Definition of reverend in English:

reverend

adjective

usually Reverend
  • Used as a title or form of address to members of the clergy.

    ‘the Reverend Jesse Jackson’
    • ‘Thanks very much, reverend, but I think I'll stick to my earth-bound Toyota Yaris.’
    • ‘I can almost hear many a reverend pastor's groaning response.’
    • ‘‘Thank you Reverend Mother!’ replied Miri, flushing at the commendation.’
    • ‘And I wanted to tell John Clay before he made my appointment with you, reverend abbot.’
    • ‘The school will be blessed by Right Reverend Mons. Francis V. Lynn P.P. V.G. representing Most Reverend Dr.

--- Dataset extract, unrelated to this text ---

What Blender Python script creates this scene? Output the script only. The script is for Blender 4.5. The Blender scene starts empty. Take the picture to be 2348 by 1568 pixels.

John Fleming, Bishop of Killala.’
    • ‘This time he was answering questions from attorneys representing people who claim they were sexually abused by reverend Paul Shanley.’
    • ‘Well, reverend, you have definitely put your faith into action.’
    • ‘‘The Reverend Mother has a lot of lines,’ she said.’
    • ‘Now, you would think that the Reverend, being a reverend and all, would have castigated Adam for his unholy alliance with MaryAnn, but he didn't.’
    • ‘You, reverend, you personally are hindering them.’
    • ‘No more scriptures, reverend, and no more discussions about my supposed duties.’
    • ‘Since that seems obvious, though, reverend, what's the point in prolonging the race?’
    • ‘Thank you reverend, and may God continue to bless you.’
    • ‘The reverend Nicolas Morgan, vicar of St George's Church in Lower Brailes, paid tribute to the hard work of villagers.’
    • ‘And there's no doubt that the good Reverend certainly lead by example.’
    • ‘I'm sorry, reverend abbot, I mean no disrespect.’
    • ‘Yes, there's been a little help from the Reverend Al Green but don't hold that against me.’
    • ‘Also, the reverend Jan Lookingbill from Emmanuel Lutheran Church, which Rehnquist attended when he lived in Bethesda, Maryland, will also participate in that service.’
    • ‘Since moving to Jerry Falwell's home turf in Lynchburg, Va., in September, openly gay reverend Mel White and his partner, Gary Nixon, are the social butterflies of the neighborhood.’
    • ‘The addition of two characters to Conan Doyle's original story (the reverend Kerr and his ward Agnes) works well and enhances this diversity.’

noun

informal
  • A member of the clergy.

    • ‘The services will be conducted there by a number of various reverends, including one that Chief Rehnquist was very close to.’
    • ‘The preacher was a popular southern evangelic reverend who was talking about being saved.’
    • ‘It appears this reverend is stepping outside his usual sector.’
    • ‘He describes the conduct of one reverend, Mr. Rigby Hopkins, whom he considers the greatest religious hypocrite.’
    • ‘He was a black Anglican reverend who was gay, but not openly gay, but everyone knows he's gay.’
    • ‘One American reverend has established a group for families of servicemen.’
    • ‘This is the worst thing they could find to say about this gay reverend to attack him?’
    • ‘Recently, Lee-Chin was the guest of a notable Harlem Baptist reverend who told him that natives there were being displaced as a result of the middle classes moving in and the consequent gentrification of Harlem.’
    • ‘All the big men shop here, from reverends to rappers, the Eagles and their rotund coach, a few extra-large Sixers, visiting players and others from the super-wealthy set.’
    • ‘I think what the reverend is talking about is patent nonsense.’

Usage

As a title, Reverend is used for members of the clergy; the traditionally correct form of address is the Reverend James Smith or the Reverend J. Smith, rather than Reverend Smith or simply Reverend. In American usage, however, the article the is commonly not used, even by the devout and reverent. Careful speakers and writers, however, may choose to include the the, in deference to the formerly common and primary use of reverend as an adjective ('worthy of being revered, respected')

Origin

Late Middle English: from Old French, or from Latin reverendus person to be revered gerundive of revereri (see revere).